Does he inspire fear and loathing or does he give inspirational leadership? Is he persona non grata or primus inter pares (first among equals), as one of his admirers describes Narendra Modi? What can be stated with certainty is that the Gujarat chief minister is the most polarising figure on the Indian national stage, and when such a personality aspires to the most powerful office in the land, there is bound to be a reaction that matches it in scale and sheer force. The first sputters came from within Modi’s own ideological family—the nasty episode with RSS’s Sanjay Joshi who had to leave the BJP’s national executive in Mumbai a month ago, the continued campaign by BJP dissidents in Gujarat, and the fact that a senior leader like L.K. Advani has also indicated a disagreement with a projection of Modi as the primary leader.

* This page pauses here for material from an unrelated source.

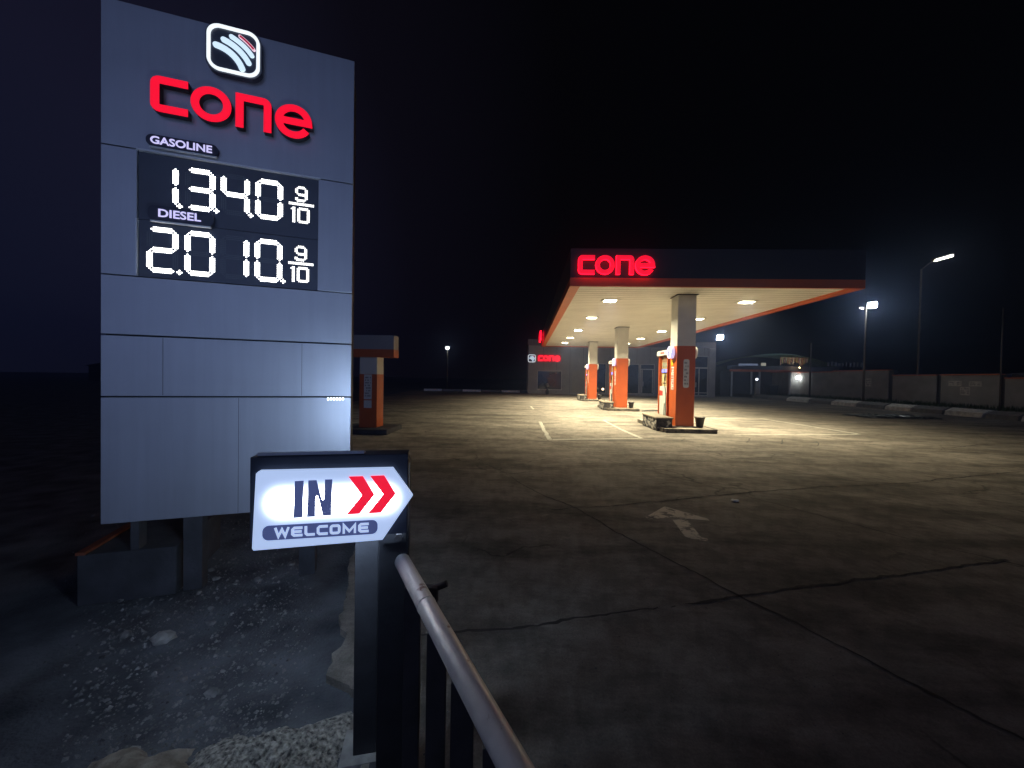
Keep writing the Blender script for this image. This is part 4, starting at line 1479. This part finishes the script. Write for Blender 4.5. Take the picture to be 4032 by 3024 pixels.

Modi’s supporters would possibly argue that all these are spent forces, the little people in a landscape where the Gujarat CM is a Gulliver-like figure. But they can hardly say that about Bihar chief minister Nitish Kumar who, like Modi, has won three assembly elections, is politically all-powerful in a state that sends 40 MPs to the Lok Sabha, 14 more than Gujarat’s 26. His JD(U) is the most significant regional player in the NDA, and in an interview last week Nitish made it crystal clear that he would not be part of the alliance if Modi is the PM candidate. He wanted a “secular” leader, he said. Most critically, as a source close to him says, “he has demanded in the interview that the BJP name a PM candidate now so that they do not imagine they can bluff its allies”.